Impossible de ne pas mentionner la bande-son originale du film, composée par la pianiste de jazz Hiromi Uehara, qui ne vient pas du milieu de la musique d’animes mais du monde du jazz professionnel où elle est internationalement reconnue. Autant dire que ça s’entend à l’oreille, on a affaire à du vrai son qui donne corps à l’énergie des personnages et leur recherche artistique.

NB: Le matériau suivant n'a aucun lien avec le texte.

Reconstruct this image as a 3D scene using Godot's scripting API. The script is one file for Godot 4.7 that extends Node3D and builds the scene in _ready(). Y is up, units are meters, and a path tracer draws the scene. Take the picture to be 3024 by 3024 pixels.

J’ai vu quelques animes de musique avec le temps et Blue Giant est un de ceux qui m’a le plus touché artistiquement. Les personnages, la musique, l’image, tout concorde pour rendre une œuvre certes imparfaite mais d’une puissance indéniable, et un des films d’animation japonais majeurs d’une année pourtant riche en la matière.